I’m back! The problem with incorporating a house move (my mother and sister were relocating) with a road trip is that the trip isn’t really a proper holiday. The needs to arrive at the new home, supervise the removalists’ unloading worldly goods, and get settled into “home making” all subtly apply pressure. An unseen clock ticks in the back of your mind as the kilometres unfold beneath your wheels. However, we did enjoy ourselves and we discovered places where we will return sometime in the future for a holiday.

One of those places is The Long Paddock. We only drove the section between Deniliquinin NSW and Echuca, Victoria. I’d driven down this section of road a few years back and seen the interpretive signs at various spots. I swore one day I’d drive this way again and stop for a look. I swore that again on this trip.

The Long Paddock is the traditional open stock route, free for anyone to graze or drive their cattle. As you drive along the route, you’ll notice the fences are often set well back from the road, leaving wide verges of grass for the cattle to graze as they make their slow trek south. Modern truck transport & farming methods mean that the use of the long paddock has declined but it is a fascinating part of Australian rural history.

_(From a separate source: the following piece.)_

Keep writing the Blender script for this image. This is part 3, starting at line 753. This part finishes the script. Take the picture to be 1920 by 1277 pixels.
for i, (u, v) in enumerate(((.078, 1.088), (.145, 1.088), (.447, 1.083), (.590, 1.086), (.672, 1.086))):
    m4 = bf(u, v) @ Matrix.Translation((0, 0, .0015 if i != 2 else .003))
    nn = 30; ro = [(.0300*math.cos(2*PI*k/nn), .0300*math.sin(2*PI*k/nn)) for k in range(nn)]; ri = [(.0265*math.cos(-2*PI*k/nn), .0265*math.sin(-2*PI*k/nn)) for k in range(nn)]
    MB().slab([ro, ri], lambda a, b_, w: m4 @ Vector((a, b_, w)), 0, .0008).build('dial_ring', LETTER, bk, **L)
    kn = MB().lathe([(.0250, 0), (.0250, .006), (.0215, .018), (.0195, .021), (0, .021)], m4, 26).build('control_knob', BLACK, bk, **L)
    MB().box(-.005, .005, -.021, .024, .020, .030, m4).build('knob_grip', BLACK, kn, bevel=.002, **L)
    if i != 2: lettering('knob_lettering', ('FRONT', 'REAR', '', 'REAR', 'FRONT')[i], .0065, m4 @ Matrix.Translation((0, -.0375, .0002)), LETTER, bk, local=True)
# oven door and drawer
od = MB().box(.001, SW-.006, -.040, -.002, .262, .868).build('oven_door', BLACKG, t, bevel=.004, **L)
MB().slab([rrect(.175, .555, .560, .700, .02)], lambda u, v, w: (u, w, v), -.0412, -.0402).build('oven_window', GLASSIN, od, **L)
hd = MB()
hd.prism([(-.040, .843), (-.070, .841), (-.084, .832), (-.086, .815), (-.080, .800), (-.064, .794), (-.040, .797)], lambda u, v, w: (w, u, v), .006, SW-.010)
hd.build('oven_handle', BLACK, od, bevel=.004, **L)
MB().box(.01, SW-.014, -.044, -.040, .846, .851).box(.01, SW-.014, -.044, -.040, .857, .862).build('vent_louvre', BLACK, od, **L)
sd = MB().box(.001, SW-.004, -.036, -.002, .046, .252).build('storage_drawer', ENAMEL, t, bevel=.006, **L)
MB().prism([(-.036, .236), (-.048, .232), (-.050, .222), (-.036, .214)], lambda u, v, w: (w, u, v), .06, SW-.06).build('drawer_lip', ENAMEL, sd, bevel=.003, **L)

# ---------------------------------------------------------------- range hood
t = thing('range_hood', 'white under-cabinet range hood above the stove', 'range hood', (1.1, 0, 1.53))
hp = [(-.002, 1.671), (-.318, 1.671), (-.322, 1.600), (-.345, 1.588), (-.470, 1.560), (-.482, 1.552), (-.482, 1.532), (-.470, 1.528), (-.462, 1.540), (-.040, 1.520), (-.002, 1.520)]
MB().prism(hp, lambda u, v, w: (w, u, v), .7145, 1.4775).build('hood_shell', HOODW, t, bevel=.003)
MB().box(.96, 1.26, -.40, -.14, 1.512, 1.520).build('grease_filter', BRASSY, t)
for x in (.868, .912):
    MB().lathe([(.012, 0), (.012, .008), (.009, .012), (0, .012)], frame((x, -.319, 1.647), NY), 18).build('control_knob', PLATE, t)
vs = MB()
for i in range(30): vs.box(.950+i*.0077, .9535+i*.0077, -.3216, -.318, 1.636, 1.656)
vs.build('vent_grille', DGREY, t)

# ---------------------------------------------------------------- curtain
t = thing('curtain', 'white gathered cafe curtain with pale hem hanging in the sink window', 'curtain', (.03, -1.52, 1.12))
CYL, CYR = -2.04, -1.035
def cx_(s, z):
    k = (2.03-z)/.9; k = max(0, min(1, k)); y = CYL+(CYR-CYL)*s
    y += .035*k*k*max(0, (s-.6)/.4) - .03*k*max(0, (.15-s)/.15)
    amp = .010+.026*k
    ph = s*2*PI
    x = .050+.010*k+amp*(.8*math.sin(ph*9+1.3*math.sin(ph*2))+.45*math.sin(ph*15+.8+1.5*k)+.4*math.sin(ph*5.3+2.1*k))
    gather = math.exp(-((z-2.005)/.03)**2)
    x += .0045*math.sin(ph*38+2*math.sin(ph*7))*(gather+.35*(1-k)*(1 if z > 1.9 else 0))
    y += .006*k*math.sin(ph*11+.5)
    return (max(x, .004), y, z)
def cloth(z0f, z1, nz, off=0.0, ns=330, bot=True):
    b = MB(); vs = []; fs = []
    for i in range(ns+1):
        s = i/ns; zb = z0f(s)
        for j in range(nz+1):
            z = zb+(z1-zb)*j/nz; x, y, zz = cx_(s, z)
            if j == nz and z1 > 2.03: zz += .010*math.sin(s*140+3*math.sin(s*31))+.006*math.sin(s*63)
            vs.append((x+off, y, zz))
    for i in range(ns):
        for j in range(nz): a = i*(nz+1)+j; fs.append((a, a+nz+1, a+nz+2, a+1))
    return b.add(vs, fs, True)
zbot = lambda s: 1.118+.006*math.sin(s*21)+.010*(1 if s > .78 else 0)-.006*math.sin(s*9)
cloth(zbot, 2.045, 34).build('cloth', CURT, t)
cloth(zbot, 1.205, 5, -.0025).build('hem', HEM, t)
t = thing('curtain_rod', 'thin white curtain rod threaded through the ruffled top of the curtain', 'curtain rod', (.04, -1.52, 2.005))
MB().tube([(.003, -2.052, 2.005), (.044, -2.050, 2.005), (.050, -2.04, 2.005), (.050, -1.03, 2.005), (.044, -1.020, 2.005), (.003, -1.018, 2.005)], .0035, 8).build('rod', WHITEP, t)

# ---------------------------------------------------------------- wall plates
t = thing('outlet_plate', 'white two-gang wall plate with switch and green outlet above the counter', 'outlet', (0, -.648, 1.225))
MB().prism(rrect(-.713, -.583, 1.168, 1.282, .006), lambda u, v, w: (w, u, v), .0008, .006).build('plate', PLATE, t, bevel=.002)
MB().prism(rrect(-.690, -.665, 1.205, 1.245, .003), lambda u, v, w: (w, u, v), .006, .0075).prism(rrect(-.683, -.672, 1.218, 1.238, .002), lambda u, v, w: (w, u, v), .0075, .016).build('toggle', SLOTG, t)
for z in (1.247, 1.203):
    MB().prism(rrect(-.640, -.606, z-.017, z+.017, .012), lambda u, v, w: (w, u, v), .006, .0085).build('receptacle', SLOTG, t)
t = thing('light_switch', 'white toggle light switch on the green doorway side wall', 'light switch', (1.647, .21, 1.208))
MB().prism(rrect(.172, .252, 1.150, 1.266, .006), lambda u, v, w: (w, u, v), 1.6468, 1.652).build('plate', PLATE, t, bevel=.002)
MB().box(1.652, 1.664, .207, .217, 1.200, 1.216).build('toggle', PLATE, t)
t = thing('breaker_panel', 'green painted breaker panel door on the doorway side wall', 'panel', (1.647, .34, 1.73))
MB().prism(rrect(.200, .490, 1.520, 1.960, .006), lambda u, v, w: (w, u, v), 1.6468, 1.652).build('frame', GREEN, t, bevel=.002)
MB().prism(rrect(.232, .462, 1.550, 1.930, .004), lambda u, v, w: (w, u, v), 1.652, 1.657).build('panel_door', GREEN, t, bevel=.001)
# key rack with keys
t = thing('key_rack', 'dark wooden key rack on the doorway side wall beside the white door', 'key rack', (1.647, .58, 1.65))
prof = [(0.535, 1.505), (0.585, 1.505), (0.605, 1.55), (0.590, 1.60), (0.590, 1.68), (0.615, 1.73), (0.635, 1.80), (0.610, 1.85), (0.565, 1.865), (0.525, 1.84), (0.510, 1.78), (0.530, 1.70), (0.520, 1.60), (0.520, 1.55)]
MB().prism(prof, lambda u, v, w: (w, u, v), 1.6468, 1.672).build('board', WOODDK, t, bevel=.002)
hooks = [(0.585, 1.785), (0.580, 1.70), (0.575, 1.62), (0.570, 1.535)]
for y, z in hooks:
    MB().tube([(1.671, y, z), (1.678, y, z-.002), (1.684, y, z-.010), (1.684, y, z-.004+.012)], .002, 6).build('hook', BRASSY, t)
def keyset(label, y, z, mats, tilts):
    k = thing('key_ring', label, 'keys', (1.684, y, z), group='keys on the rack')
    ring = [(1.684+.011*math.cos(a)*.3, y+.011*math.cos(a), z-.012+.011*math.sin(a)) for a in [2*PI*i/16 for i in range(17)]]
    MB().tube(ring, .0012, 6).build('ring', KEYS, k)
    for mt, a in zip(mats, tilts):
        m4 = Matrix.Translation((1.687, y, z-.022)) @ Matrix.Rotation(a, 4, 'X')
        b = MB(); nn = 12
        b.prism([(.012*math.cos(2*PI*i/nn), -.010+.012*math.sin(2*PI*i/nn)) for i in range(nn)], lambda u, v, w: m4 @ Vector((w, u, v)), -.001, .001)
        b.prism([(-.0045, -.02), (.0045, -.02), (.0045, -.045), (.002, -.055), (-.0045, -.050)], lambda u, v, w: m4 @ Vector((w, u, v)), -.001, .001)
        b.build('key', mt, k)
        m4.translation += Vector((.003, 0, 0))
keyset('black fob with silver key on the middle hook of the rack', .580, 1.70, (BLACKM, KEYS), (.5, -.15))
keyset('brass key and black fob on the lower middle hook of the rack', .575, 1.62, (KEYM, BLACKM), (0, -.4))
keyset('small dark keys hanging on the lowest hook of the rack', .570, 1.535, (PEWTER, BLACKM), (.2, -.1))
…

Apart from the interpretive panels at various roadside bays along the Cobb Highway’s Long Paddock route, there are also some wonderful sculptures.

The combination of (recent) social history and public art is a terrific way to keep the mind active and alert on what can be a lonely stretch of road in a very flat landscape.

It’s a good and quiet road, well worth exploring and I look forward to exploring the northern sections to Hay and beyond next year.